Shortly after the 1798 Rebellion, Dr. Delany’s faith was evident again when he took the present chapel ground in Tullow without a lease and erected the chapel and also a small house – now part of the convent. He later acquired a field adjoining this house, on which stands the present convent.
At the same time, he obtained a row of houses in Mountrath joining the chapel grounds. (These he got in perpetuity). Relying on God alone, he decided to commence a foundation in Tullow, although he had only obtained a promise of a lease there.
The temple and oak tree in Tullow convent grounds where Daniel Delany held processions in honour of the Blessed Sacrament.
The Annals tell us that, “he determined to put the new Institute under the special protection of the Blessed Virgin Mary, Mother of God and the glorious St. Brigid,
Patroness of Ireland and Titular of the Diocese.”

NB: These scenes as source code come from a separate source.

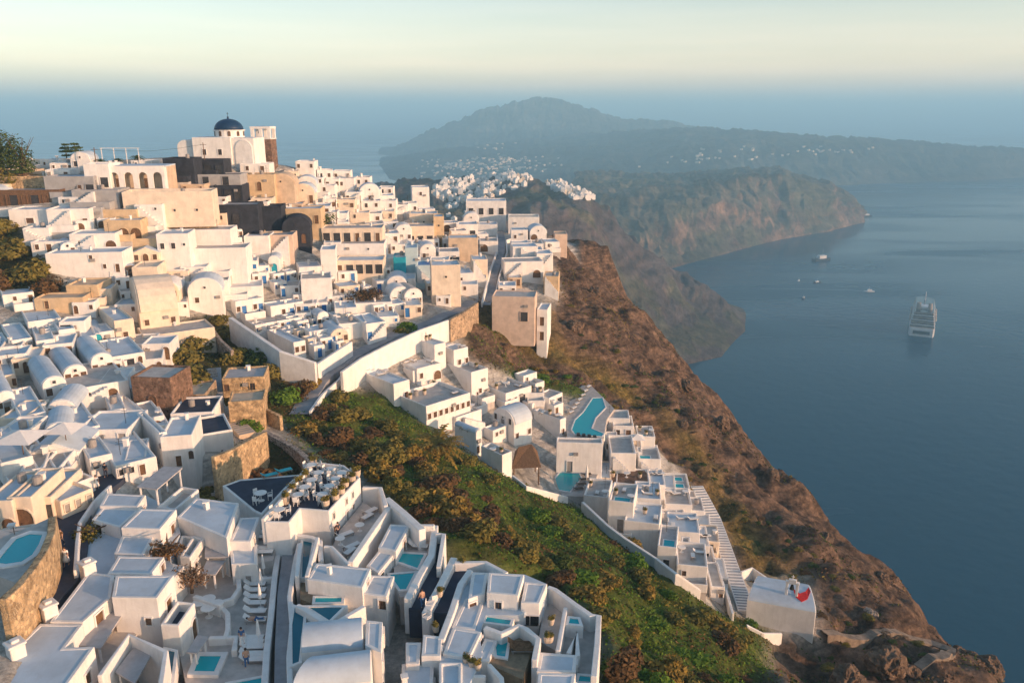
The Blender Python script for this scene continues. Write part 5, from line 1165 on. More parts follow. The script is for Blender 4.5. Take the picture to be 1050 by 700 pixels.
# the big rounded bushes below the rubble steps
for x, y, r, k, lb in ((160, 358, 2.6, 'olive', 'olive round bush at the left end of the bushes by the steps'), (176, 366, 2.8, 'dark', 'dark green bush touching the brown stone tower'), (190, 372, 3.4, 'olive', 'olive bush behind the ruined stone hut'),
    (190, 396, 5.2, 'olive', 'biggest olive round bush, above the ruined stone hut'), (205, 358, 4.0, 'olive', 'rounded olive bush under the cream terrace wall'), (232, 345, 3.2, 'olive', 'olive bush against the foot of the tall shaded retaining wall'),
    (240, 372, 3.4, 'olive', 'low olive bush left of the rubble cottage roof'), (262, 372, 4.2, 'dark', 'dark bush behind the rubble cottage'), (226, 332, 2.6, 'olive', 'small olive bush high beside the shaded retaining wall'),
    (278, 385, 3.4, 'olive', 'olive bush right of the rubble cottage roof'), (290, 412, 3.2, 'green', 'bright green agave thicket right of the rubble cottage'), (304, 405, 3.0, 'brown', 'russet bush below the end of the retaining wall'),
    (318, 396, 2.2, 'gold', 'golden bush at the foot of the grey lane'), (258, 438, 2.2, 'green', 'green creeper bush on the broad pale steps'), (348, 412, 2.8, 'olive', 'upright olive bush against the lane parapet'),
    (340, 425, 2.4, 'gold', 'golden bush just under the lane parapet'), (262, 478, 3.4, 'brown', 'russet bush on the bank above the arched cellar'), (285, 478, 3.4, 'olive', 'olive bush above the sunken dark terrace'),
    (272, 482, 2.6, 'dark', 'dark bush overhanging the arched cellar'), (212, 497, 2.6, 'olive', 'olive bush left of the arched cellar'), (226, 508, 2.4, 'green', 'green bush at the edge of the sunken dark terrace'), (203, 485, 2.0, 'olive', 'olive bush beside the blue grey pergola terrace'), (238, 512, 1.8, 'dark', 'dark low bush behind the soft roofed house'),
    (10, 262, 5.0, 'olive', 'large olive bush on the upper left bank'), (28, 285, 4.6, 'olive', 'olive bush low on the upper left bank'), (5, 240, 4.0, 'olive', 'olive bush at the very top of the left bank'), (45, 300, 3.4, 'brown', 'russet bush at the foot of the upper left bank'), (-4, 292, 4.2, 'brown', 'russet bush cut by the left edge'),
    (420, 338, 2.6, 'green', 'green bush over the long white retaining wall'), (412, 342, 2.2, 'olive', 'olive bush at the top of the grey lane'), (300, 320, 2.0, 'green', 'green bush on the diagonal planted stair'), (322, 340, 2.2, 'green', 'bright bush at the foot of the diagonal planted stair'), (333, 352, 1.6, 'olive', 'small bush beside the diagonal planted stair'), (555, 392, 2.4, 'green', 'bright green bush beside the hotel roof terrace'), (612, 402, 2.2, 'green', 'bright green bush at the head of the long bent pool'), (625, 395, 1.8, 'olive', 'olive bush on the cliff side of the long bent pool')):
    shrub(x, y, r, k, lb, 'bushes by the steps and walls', .95)
# shrubs of the gully slope and the cliff, row by row
def scatter(poly, dx, dy, rr, kinds, phrase, group, seed, tall=(.6, 1.0), minr=0):
    rn = random.Random(seed); ys = [p[1] for p in poly]; xs = [p[0] for p in poly]; y = min(ys)+dy*.5; ri = 0
    while y < max(ys):
        x = min(xs)+rn.uniform(0, dx); k = 0
        while x < max(xs):
            yy = y+rn.uniform(-.4, .4)*dy
            if inpoly(np.array([x]), np.array([yy]), poly)[0] and rn.random() < .8 and ri < len(ORD) and k < len(ORD):
                c = rn.choice(kinds); lab = f"{KN[c]} shrub, {ORD[k]} from the left in {ORD[ri]} row {phrase}"
                shrub(x, yy, rn.uniform(*rr), c, lab, group, rn.uniform(*tall)); k += 1
            x += dx*rn.uniform(.6, 1.4)
        if k: ri += 1
        y += dy
scatter([(300, 440), (350, 415), (395, 425), (440, 480), (520, 545), (560, 585), (500, 580), (440, 545), (390, 495), (330, 470)], 16, 11, (1.3, 3.2), ('olive', 'olive', 'gold', 'brown', 'brown'), 'along the near terraces', 'shrubs of the gully bank', 41)
scatter([(400, 430), (440, 450), (520, 505), (640, 560), (700, 610), (780, 650), (780, 740), (620, 740), (620, 640), (560, 590), (470, 510)], 27, 16, (.8, 2.6), ('green', 'dark', 'olive', 'green', 'gold', 'brown', 'olive'), 'on the green spur', 'shrubs of the green spur', 43, (.5, .9))
scatter([(490, 330), (545, 360), (620, 395), (700, 470), (740, 540), (775, 595), (740, 560), (680, 460), (600, 410), (520, 375)], 15, 10, (.7, 1.5), ('gold', 'olive', 'gold', 'green', 'dry'), 'on the golden bank', 'shrubs of the golden bank', 47, (.5, .8))
scatter([(575, 300), (640, 345), (720, 430), (800, 520), (880, 600), (960, 690), (850, 700), (840, 620), (770, 570), (700, 450), (600, 360)], 16, 11, (.5, 1.4), ('dry', 'dark', 'brown', 'olive', 'dark'), 'on the brown cliff', 'shrubs of the brown cliff', 53, (.45, .75))
for k in PROTO:
    for o in PROTO[k]:
        for ch in list(o.children): bpy.data.objects.remove(ch)
        bpy.data.objects.remove(o)
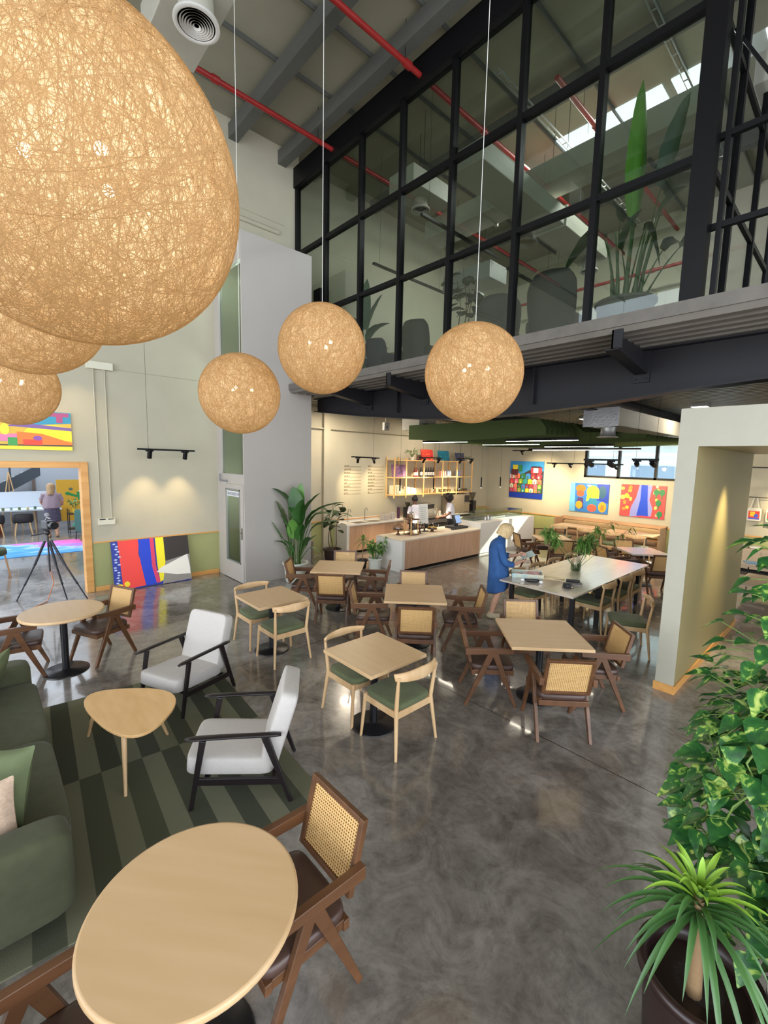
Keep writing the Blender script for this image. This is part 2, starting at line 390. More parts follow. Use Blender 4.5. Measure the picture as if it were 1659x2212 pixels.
for i, x in enumerate((-6.90, -5.41, -3.67, -1.94)):
    b = thing('cantilever_bracket', ['leftmost black steel bracket under the walkway edge, beside the lift shaft', 'black steel bracket under the walkway edge, second from the lift shaft',
              'black steel bracket under the walkway edge behind the rightmost globe', 'black steel bracket under the walkway edge below the big potted palm'][i], 'bracket', (x, 5.89, 4.0))
    MB().prism([(-0.93, 0.02), (0, 0.02), (0, -0.30), (-0.93, -0.18)], -0.008, 0.008, plane='yz').build('web', M_beam, b)
    m = MB(); m.add([(-0.07, -0.93, -0.19), (0.07, -0.93, -0.19), (0.07, 0, -0.31), (-0.07, 0, -0.31), (-0.07, -0.93, -0.175), (0.07, -0.93, -0.175), (0.07, 0, -0.295), (-0.07, 0, -0.295)],
        [(0, 3, 2, 1), (4, 5, 6, 7), (0, 1, 5, 4), (2, 3, 7, 6), (0, 4, 7, 3), (1, 2, 6, 5)]); m.build('flange', M_beam, b)
    MB().bb(-0.008, 0.10, -0.93, -0.915, -0.18, 0.02).build('end_plate', M_beam, b)
    MB().bb(-0.09, 0.09, -0.015, 0.0, -0.40, 0.0).build('bolt_plate', M_beam, b)
    for sx in (-0.055, 0.055): MB().lathe([(0.012, 0), (0.012, 0.02)], 6).build('bolt', M_beam, b, loc=(sx, -0.015, -0.36), rot=(R(90), 0, 0))

# glazed wall of the upper floor
GY = 5.95
posts = [-9.70, -8.54, -7.33, -6.18, -5.01, -3.79, -2.67]
gw = bpy.data.objects.new('window_2', None); col.objects.link(gw); gw['kind'] = 'structure'
for x in posts: MB().bb(x-0.038, x+0.038, GY-0.06, GY+0.06, 4.15, 9.1).build('mullion', M_black, gw)
MB().bb(-1.62, -1.42, GY-0.09, GY+0.09, 4.15, 9.6).build('corner_post', M_black, gw)
for z, h in ((5.915, 0.075), (7.41, 0.085)): MB().bb(-9.74, -1.5, GY-0.055, GY+0.055, z-h/2, z+h/2).build('rail', M_black, gw)
MB().bb(-9.74, 9, GY-0.10, GY+0.08, 8.87, 9.30).build('head_beam', M_black, gw)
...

Brigidines Among the People
In a dramatic move for the time, he decided that the Sisters would not have their private chaplain because the Sisters would ‘be obliged by their Institute to mingle with the people for their instruction in the parish chapel on Sundays and holidays, he thought it better that they should hear the same Mass, which the people attended.’
In this way he felt that they would benefit the people more by being accommodating themselves to the people’s time. The same proved true for daily Mass, so that the people for whom the Sisters laboured on Sundays and holidays might have the benefit of daily Mass with the Religious.
When it came to choosing those women who would form the nucleus of the Brigidine Congregation, he looked to those who had shown a deep desire of ‘attaining perfection’ and who had already been practising an austere lifestyle.
First Six Brigidines
On 1st February 1807, La Fheile Bride, St. Brigid’s Day, six women gathered in Tullow as they responded to a personal call to join Daniel in this divinely-inspired endeavour. They were Eleanor Tallon, Bridget Brien, Judith Whelan, Margaret Kinsella, Eleanor Dawson and Catherine Doyle – all were natives of Tullow and the surrounding parishes of Ardattin and Clonmore.
They were members of both confraternities and were trained as catechists by Daniel in his Sunday Schools. He named them the Sisters of St. Brigid. He insisted that he was not founding a new congregation but rather re-founding the Order of St. Brigid of Kildare which had existed in Ireland from the fifth to the sixteenth century until the monasteries were suppressed in that century.
These women had taken permanent vows of chastity some years before 1807. They ranged in age from twenty-five to forty-eight. Daniel Delany was waiting to greet them that morning and to welcome them to the simple house he had prepared for them. He blessed the house, celebrated Mass, gave Benediction and then withdrew. They had spent almost the whole of the preceding day and night in prayer. Bishop Delany chose St. Brigid as the patroness of the congregation, thereby linking it to the spiritual heritage of St. Brigid, Patroness of Ireland.
Within three years the Bishop introduced extra teaching hours for two reasons: to give an opportunity to the married women and others who wished to attend the Sisters’ schools, and to accommodate the numbers wishing to attend the classes. In Mountrath, ‘the Sisters’ schedule was adapted to the needs of the children in their care and they have continued to do so ever since.’
By 1812, Daniel Delany was prepared to continue primary education to a more advanced stage.